The upsets in Iowa have almost made us forget about the women’s vote. Interestingly, Hillary Clinton, as I previously noted in passing, didn’t get women-Obama did.

Terrence Jeffrey put up an analysis of the female vote that noted:

“In Iowa …the fact that Clinton could become the first female president did not persuade female Democratic voters to support her.

“According to the television networks’ entrance poll of 2,136 voters attending the Democratic presidential caucuses last Thursday evening, Obama beat Clinton among all female voters 35% to 30%. (See results here.)

“The same poll indicated that Clinton beat Obama among married women 32% to 30%, but that Obama beat her by a larger margin among unmarried women who made up a larger share of the vote. Married women comprised only 29% of Democratic caucus goers.

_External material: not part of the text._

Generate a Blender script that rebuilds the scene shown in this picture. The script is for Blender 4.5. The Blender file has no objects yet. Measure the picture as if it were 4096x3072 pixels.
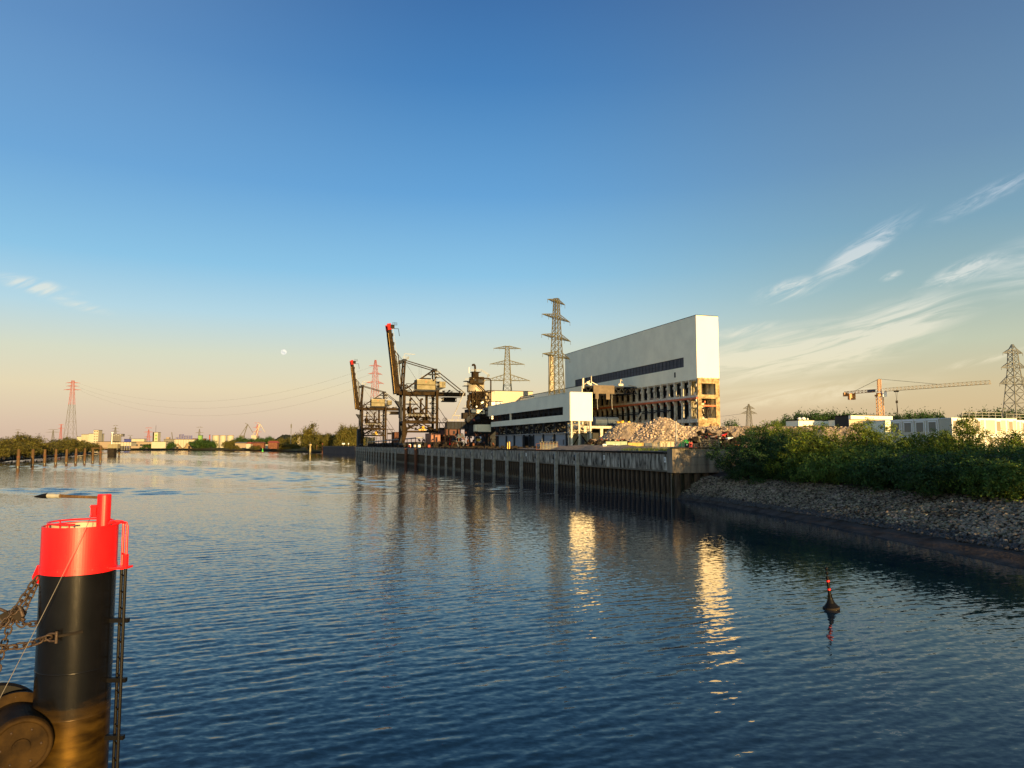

“Obama, meanwhile, defeated Clinton 36% to 25% among the 71% of caucus voters who were either unmarried women or males, according to the entrance poll.”

What is fascinating is that going into Iowa, Clinton appeared to have a lock on the women’s vote. What happened?

Jeffrey’s analysis:

“The dramatic last-minute shift of female Democratic primary voters toward Obama could be driven by the perception among these voters that Obama is more likely than Clinton to effect ‘change,’ as well as the growing belief among New Hampshire Democratic voters in general that Obama is more electable than Clinton.

“‘Politically, unmarried women drive the mood for change in this country,’ Greenberg, Quinlan Rosner said in their October 31 report. ‘Seventy-eight percent of the cohort believes the country is on the wrong track.'”

While it’s refreshing that women aren’t voting on the basis of identity politics, “change,” unless defined as something other than a mantra, is probably not the best reason to vote for a candidate either.